Copy all the material that follows, keeping every character the same.

*Data lines*
····················

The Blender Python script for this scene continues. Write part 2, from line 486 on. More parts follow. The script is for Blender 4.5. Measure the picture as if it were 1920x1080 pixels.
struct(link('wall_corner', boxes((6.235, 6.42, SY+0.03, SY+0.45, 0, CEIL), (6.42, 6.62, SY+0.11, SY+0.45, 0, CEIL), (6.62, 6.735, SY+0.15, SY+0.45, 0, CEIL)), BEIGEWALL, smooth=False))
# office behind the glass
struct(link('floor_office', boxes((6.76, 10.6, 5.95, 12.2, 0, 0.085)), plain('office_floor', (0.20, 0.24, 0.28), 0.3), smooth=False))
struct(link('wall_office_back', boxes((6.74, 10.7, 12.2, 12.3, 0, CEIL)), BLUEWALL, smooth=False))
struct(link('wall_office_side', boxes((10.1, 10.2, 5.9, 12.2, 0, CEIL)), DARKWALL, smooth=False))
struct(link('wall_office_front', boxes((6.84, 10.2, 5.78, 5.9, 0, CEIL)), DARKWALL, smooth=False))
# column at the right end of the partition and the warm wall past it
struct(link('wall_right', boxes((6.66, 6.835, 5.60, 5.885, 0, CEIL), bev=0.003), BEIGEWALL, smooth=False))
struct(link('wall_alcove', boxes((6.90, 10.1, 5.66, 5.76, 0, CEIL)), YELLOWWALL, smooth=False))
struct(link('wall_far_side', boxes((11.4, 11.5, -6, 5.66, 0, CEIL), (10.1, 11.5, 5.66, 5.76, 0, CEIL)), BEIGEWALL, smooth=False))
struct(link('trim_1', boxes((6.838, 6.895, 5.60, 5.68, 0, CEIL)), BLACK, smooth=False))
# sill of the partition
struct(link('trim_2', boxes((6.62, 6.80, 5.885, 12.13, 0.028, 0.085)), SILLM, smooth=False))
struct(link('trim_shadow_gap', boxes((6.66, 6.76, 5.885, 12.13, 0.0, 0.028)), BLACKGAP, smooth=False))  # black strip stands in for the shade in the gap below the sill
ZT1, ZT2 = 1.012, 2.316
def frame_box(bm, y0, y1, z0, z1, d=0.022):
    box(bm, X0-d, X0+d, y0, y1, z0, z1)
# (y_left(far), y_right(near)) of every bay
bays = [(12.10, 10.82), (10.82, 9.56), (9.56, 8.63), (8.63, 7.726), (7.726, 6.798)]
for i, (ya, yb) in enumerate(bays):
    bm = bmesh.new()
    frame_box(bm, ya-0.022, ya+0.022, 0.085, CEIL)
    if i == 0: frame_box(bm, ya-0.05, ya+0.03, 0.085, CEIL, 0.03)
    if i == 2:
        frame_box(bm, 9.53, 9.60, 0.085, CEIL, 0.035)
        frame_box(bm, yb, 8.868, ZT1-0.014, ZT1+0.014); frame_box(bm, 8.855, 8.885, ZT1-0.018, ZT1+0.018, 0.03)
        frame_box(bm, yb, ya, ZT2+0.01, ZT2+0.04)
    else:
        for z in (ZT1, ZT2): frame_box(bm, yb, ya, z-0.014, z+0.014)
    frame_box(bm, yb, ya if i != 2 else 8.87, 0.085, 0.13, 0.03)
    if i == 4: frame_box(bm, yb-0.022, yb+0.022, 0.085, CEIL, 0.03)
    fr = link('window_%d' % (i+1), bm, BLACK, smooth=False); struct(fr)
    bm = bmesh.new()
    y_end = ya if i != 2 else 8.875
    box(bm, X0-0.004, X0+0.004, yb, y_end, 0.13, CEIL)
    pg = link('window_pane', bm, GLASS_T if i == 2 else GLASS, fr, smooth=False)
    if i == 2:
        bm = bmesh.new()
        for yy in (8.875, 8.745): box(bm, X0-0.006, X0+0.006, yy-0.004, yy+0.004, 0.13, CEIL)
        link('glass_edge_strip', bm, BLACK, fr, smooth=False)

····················

*Answer for the task*
The Blender Python script for this scene continues. Write part 2, from line 486 on. More parts follow. The script is for Blender 4.5. Measure the picture as if it were 1920x1080 pixels.
struct(link('wall_corner', boxes((6.235, 6.42, SY+0.03, SY+0.45, 0, CEIL), (6.42, 6.62, SY+0.11, SY+0.45, 0, CEIL), (6.62, 6.735, SY+0.15, SY+0.45, 0, CEIL)), BEIGEWALL, smooth=False))
# office behind the glass
struct(link('floor_office', boxes((6.76, 10.6, 5.95, 12.2, 0, 0.085)), plain('office_floor', (0.20, 0.24, 0.28), 0.3), smooth=False))
struct(link('wall_office_back', boxes((6.74, 10.7, 12.2, 12.3, 0, CEIL)), BLUEWALL, smooth=False))
struct(link('wall_office_side', boxes((10.1, 10.2, 5.9, 12.2, 0, CEIL)), DARKWALL, smooth=False))
struct(link('wall_office_front', boxes((6.84, 10.2, 5.78, 5.9, 0, CEIL)), DARKWALL, smooth=False))
# column at the right end of the partition and the warm wall past it
struct(link('wall_right', boxes((6.66, 6.835, 5.60, 5.885, 0, CEIL), bev=0.003), BEIGEWALL, smooth=False))
struct(link('wall_alcove', boxes((6.90, 10.1, 5.66, 5.76, 0, CEIL)), YELLOWWALL, smooth=False))
struct(link('wall_far_side', boxes((11.4, 11.5, -6, 5.66, 0, CEIL), (10.1, 11.5, 5.66, 5.76, 0, CEIL)), BEIGEWALL, smooth=False))
struct(link('trim_1', boxes((6.838, 6.895, 5.60, 5.68, 0, CEIL)), BLACK, smooth=False))
# sill of the partition
struct(link('trim_2', boxes((6.62, 6.80, 5.885, 12.13, 0.028, 0.085)), SILLM, smooth=False))
struct(link('trim_shadow_gap', boxes((6.66, 6.76, 5.885, 12.13, 0.0, 0.028)), BLACKGAP, smooth=False))  # black strip stands in for the shade in the gap below the sill
ZT1, ZT2 = 1.012, 2.316
def frame_box(bm, y0, y1, z0, z1, d=0.022):
    box(bm, X0-d, X0+d, y0, y1, z0, z1)
# (y_left(far), y_right(near)) of every bay
bays = [(12.10, 10.82), (10.82, 9.56), (9.56, 8.63), (8.63, 7.726), (7.726, 6.798)]
for i, (ya, yb) in enumerate(bays):
    bm = bmesh.new()
    frame_box(bm, ya-0.022, ya+0.022, 0.085, CEIL)
    if i == 0: frame_box(bm, ya-0.05, ya+0.03, 0.085, CEIL, 0.03)
    if i == 2:
        frame_box(bm, 9.53, 9.60, 0.085, CEIL, 0.035)
        frame_box(bm, yb, 8.868, ZT1-0.014, ZT1+0.014); frame_box(bm, 8.855, 8.885, ZT1-0.018, ZT1+0.018, 0.03)
        frame_box(bm, yb, ya, ZT2+0.01, ZT2+0.04)
    else:
        for z in (ZT1, ZT2): frame_box(bm, yb, ya, z-0.014, z+0.014)
    frame_box(bm, yb, ya if i != 2 else 8.87, 0.085, 0.13, 0.03)
    if i == 4: frame_box(bm, yb-0.022, yb+0.022, 0.085, CEIL, 0.03)
    fr = link('window_%d' % (i+1), bm, BLACK, smooth=False); struct(fr)
    bm = bmesh.new()
    y_end = ya if i != 2 else 8.875
    box(bm, X0-0.004, X0+0.004, yb, y_end, 0.13, CEIL)
    pg = link('window_pane', bm, GLASS_T if i == 2 else GLASS, fr, smooth=False)
    if i == 2:
        bm = bmesh.new()
        for yy in (8.875, 8.745): box(bm, X0-0.006, X0+0.006, yy-0.004, yy+0.004, 0.13, CEIL)
        link('glass_edge_strip', bm, BLACK, fr, smooth=False)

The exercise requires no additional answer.